In beginning the construction of an alley, the mechanic lays the leveling strips on which the bed is to rest. These are set at right angles to the direction in which the bed is to lie, and must be spirit-leveled for accuracy, and firmly fastened to the foundation. A strip of cork carpet is then laid the full width of the alley and extending the entire length of the bed. This is to reduce to a minimum the sound of the balls dropping on and rolling down the bed.

On the leveling strips at the extreme side of where the bed is to lie, a 3 x 1-inch maple strip is laid, widest side downward, with its finished one-inch edge nearest to the gutter. One end of this strip marks the extreme end of the approach. The other end of the strip is continued by adding other strips the full length of the bed. When these have been carefully squared to the exact direction the alley is to run, they are fastened to the leveling strips.
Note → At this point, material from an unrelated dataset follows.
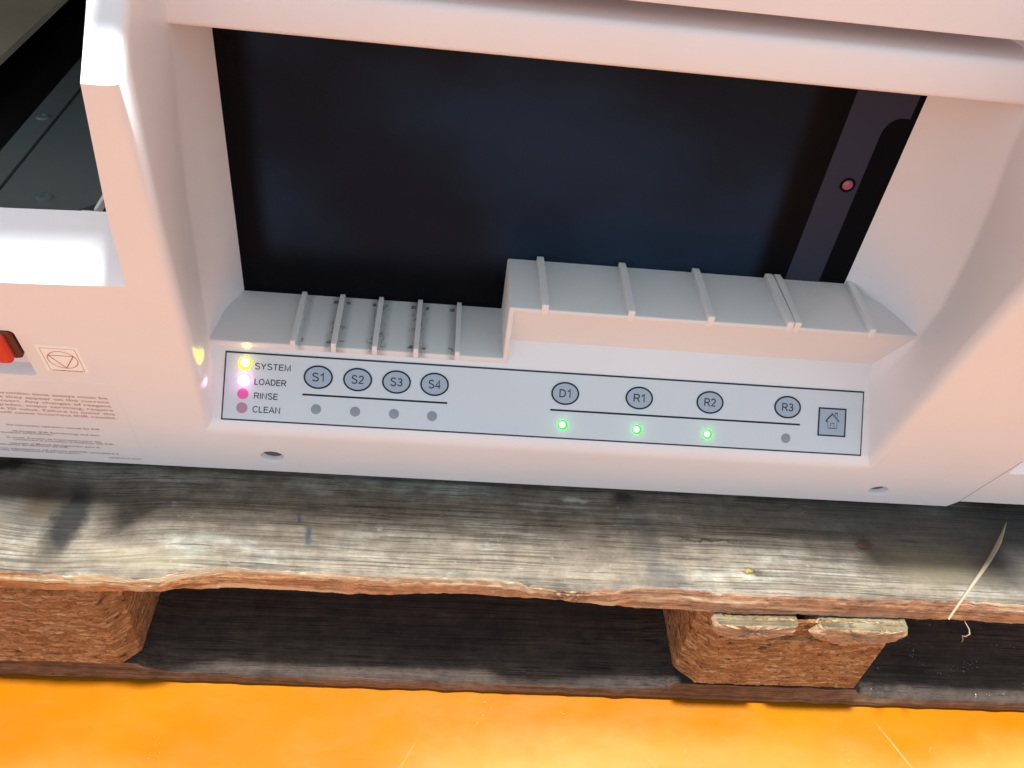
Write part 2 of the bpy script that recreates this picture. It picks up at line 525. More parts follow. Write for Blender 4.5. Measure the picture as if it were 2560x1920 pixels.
        zz = t.math("ADD", Z, t.math("MULTIPLY", t.math("SUBTRACT", t.noise(26, (0.5, 1, 0.2), detail=3), 0.5), 0.016))
        c = t.mix(t.math("MULTIPLY", t.sstep(zz, 0.1362, 0.1370), t.math("MULTIPLY", t.sstep(t.math("ABSOLUTE", t.math("ADD", X, 0.05)), 0.10, 0.14, 1, 0), 0.8)), c, (0.50, 0.41, 0.30))
        kn2 = t.spot(0.1005, 0.0, 0.016, 9.0, lo=0.4, hi=1.1)
        c = t.mix(t.math("MULTIPLY", kn2, t.math("MULTIPLY", t.sstep(t.noise(300, detail=4), 0.42, 0.56), 0.7)), c, (0.10, 0.04, 0.03))
    if specks:
        w_ = t.math("MULTIPLY", t.sstep(t.noise(420, detail=4, rough=0.7), 0.60, 0.66), t.sstep(t.noise(36, (1, 2, 1)), 0.55, 0.66))
        c = t.mix(t.math("MULTIPLY", t.math("MULTIPLY", w_, t.sstep(X, 0.34, 0.37)), 0.9), c, (0.62, 0.63, 0.70))
    t.set(Base_Color=c, Roughness=0.82, Specular_IOR_Level=0.2)
    h = t.math("ADD", t.math("MULTIPLY", grain, -0.8), t.math("MULTIPLY", fine, -0.6))
    t.bump(t.math("ADD", h, t.math("MULTIPLY", dust, 0.4)), 0.65, 0.0012)
    return t.m


M_DECK = wood("weathered_wood", (0.215, 0.163, 0.126), (0.138, 0.100, 0.077), (0.330, 0.322, 0.285), marks=True)
M_EDGE = wood("split_raw_wood", (0.56, 0.36, 0.235), (0.46, 0.27, 0.165), (0.60, 0.48, 0.36), fresh=True)
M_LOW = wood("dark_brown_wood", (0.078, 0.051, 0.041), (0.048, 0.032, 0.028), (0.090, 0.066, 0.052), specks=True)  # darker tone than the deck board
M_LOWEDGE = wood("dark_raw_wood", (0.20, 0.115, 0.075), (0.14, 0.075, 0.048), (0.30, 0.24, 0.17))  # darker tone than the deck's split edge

t = NT("pressed_chip_wood")
wv = t.noise(40, detail=3, color=True)
w = t.vadd(t.co, t.vmul((0.010, 0.010, 0.006), wv))
fl = t.voro(250, (0.42, 0.6, 1.5), vec=w, out="Color")
s2 = t.n.new("ShaderNodeSeparateColor")
t.l.new(fl, s2.inputs[0])
edge = t.voro(250, (0.42, 0.6, 1.5), feature="DISTANCE_TO_EDGE", vec=w)
fine = t.noise(420, (0.5, 1, 1.3), detail=6, rough=0.75)
c = t.ramp(s2.outputs[0], [(0.0, (0.30, 0.130, 0.052)), (0.45, (0.44, 0.210, 0.090)), (0.8, (0.52, 0.275, 0.130)), (1.0, (0.60, 0.37, 0.21))])
c = t.mix(t.math("MULTIPLY", t.sstep(fine, 0.44, 0.66), 0.72), c, (0.12, 0.050, 0.024))
c = t.mix(t.math("MULTIPLY", t.sstep(edge, 0.0, 0.06, 1, 0), 0.4), c, (0.075, 0.030, 0.015))
hole = t.sstep(t.noise(120, (0.8, 1, 1.6), detail=4, rough=0.65), 0.60, 0.68)
c = t.mix(t.math("MULTIPLY", hole, 0.8), c, (0.045, 0.020, 0.012))
pale = t.sstep(t.noise(230, detail=3, vec=t.vadd(t.co, (1, 5, 2))), 0.66, 0.72)
c = t.mix(t.math("MULTIPLY", pale, 0.6), c, (0.60, 0.42, 0.27))
t.set(Base_Color=c, Roughness=0.85, Specular_IOR_Level=0.2)
t.bump(t.math("ADD", t.math("SUBTRACT", t.math("MULTIPLY", s2.outputs[1], 0.6), t.math("MULTIPLY", hole, 1.0)), t.math("MULTIPLY", fine, 1.1)), 0.9, 0.0022)
M_CHIP = t.m
M_LIP = M_CHIP.copy()
M_LIP.name = "pale_pressed_chip_wood"
_n, _l = M_LIP.node_tree.nodes, M_LIP.node_tree.links
_b = _n["Principled BSDF"]
_mx = _n.new("ShaderNodeMix")
_mx.data_type = "RGBA"
_mx.inputs[0].default_value = 0.36
_l.new(_b.inputs["Base Color"].links[0].from_socket, _mx.inputs[6])
_mx.inputs[7].default_value = (0.66, 0.47, 0.34, 1)
_l.new(_mx.outputs[2], _b.inputs["Base Color"])
M_CHIPTOP = wood("pale_chip_edge", (0.25, 0.19, 0.115), (0.13, 0.085, 0.05), (0.34, 0.29, 0.20))

pallet = empty("pallet", (0.05, 0.0, 0.0))
pallet.matrix_world = Matrix.Translation((0.05, 0.0, 0.0))
tag(pallet, "worn grey wooden pallet on the orange floor carrying the analyser", "pallet")
OFF = Vector((-0.05, 0, 0))


def plink(name, bm, mats, smooth=None, parent=None):
    bmesh.ops.translate(bm, verts=bm.verts, vec=OFF)
    # keep material space equal to world space: move the child back
    o = link(name, bm, mats, None, smooth)
    me = o.data
    me.transform(Matrix.Translation(-OFF))
    o.parent = parent or pallet
    if parent is None:
        o.location = OFF
    return o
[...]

The next strip, also of maple, is tongued into the lower one, but its continuous length extends only about five feet beyond the foul line, or about eighteen feet from the approach end.

A bowling bed cannot be laid as an ordinary floor. It is built upon its side and when finished resembles a wooden wall about seventy-five feet long four inches high and three inches wide.

The approach end of the bed, approximately eighteen feet long, is constructed of maple, with each alternate strip of the 3 x 1-inch bed stock about eighteen inches shorter. The pit end of the bed is similarly constructed for a distance of about six feet. The space between is filled in with the pine strips of the same dimensions, and the alternate long and short strips at the inner ends of the approach and pit ends form mortices into which the pine dovetails.

The wear on the bed occurs where the bowler walks and drops the ball and where the ball strikes the pins; hence the hard maple. The interior is filled with pine, which is softer, because it retains a higher polish and prevents the rolling ball from bumping; thus throwing it from its proper course.